Кроме того, важно учитывать и взаимодействия между представителями разных социальных групп: взаимодействие внутри группы может обслуживаться (чаще всего так и бывает) одними языковыми средствами, между группами — другими.

Таким образом, если мы хотим избежать плоского описания языка как социального явления «вообще», как достояния какого-то абстрактного индивида, мы неминуемо должны учитывать ещё и характер тех социальных связей, которые объединяют некоторых людей в группы, а группы — в то, что принято называть лингвокультурой.

«…Язык должен изучаться как трудовая деятельность (параллель до известной степени найдётся в изучении производственных процессов), но не индивидуальная, а коллективная. Следовательно, и описываться язык должен не только как индивидуальное отображение системы в одном мозгу, но и с точки зрения общей численности языковых мышлений, для которых данная система в той или иной степени тождественна» [Там же: 177]. Следует учитывать не только территориальные, но также и социальные диалекты языка, а его развитие выводить не просто из культуры «вообще», а именно из характера всех взаимодействий внутри языкового коллектива и внутри его отдельных групп. Установление наиболее общих закономерных связей между социальными (в самом широком смысле) характеристиками коллектива и языковыми фактами и является, по Поливанову, той базой, от которой можно переходить к изучению нового материала (например, более частным связям). Знание этих закономерных связей даст и более глубокое понимание закономерностей языковой эволюции, не сводимое только к субъективному фактору человеческой лени.

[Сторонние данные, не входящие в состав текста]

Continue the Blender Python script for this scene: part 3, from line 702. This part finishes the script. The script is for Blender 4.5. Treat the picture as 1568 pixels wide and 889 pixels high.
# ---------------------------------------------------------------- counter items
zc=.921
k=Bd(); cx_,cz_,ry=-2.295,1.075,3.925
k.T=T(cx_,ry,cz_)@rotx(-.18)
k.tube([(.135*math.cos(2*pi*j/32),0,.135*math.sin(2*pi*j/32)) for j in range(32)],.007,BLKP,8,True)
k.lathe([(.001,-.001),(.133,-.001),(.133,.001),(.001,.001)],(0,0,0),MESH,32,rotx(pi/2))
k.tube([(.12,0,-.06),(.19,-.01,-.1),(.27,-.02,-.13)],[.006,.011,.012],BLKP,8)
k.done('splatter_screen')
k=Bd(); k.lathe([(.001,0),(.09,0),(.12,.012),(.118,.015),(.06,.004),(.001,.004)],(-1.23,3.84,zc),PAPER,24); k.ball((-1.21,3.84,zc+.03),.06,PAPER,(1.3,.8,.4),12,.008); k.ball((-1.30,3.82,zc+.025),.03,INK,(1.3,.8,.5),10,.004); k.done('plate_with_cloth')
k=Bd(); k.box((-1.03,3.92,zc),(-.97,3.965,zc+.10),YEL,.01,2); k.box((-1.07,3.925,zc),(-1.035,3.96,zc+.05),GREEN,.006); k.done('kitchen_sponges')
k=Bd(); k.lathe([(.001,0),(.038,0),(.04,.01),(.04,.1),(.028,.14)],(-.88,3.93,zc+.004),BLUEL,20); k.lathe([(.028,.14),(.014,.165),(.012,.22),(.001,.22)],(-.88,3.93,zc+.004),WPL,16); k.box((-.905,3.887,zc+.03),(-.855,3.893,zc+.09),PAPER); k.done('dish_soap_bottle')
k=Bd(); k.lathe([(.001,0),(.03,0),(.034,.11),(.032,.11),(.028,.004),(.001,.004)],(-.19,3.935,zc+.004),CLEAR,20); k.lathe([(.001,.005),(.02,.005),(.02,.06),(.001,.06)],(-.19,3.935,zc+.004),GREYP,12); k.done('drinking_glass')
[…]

Причём с выяснения таких закономерностей следует начинать изучение языка в его целостности (при движении от наиболее общих и значимых к более конкретным и зависящим от меняющихся условий), а не заниматься перечислением отдельных частных связей между какими-либо явлениями социально-культурного порядка и фактами языка.

__________

Поливанов Е.Д. Статьи по общему языкознанию. – М.: Наука, 1968. – 376 с.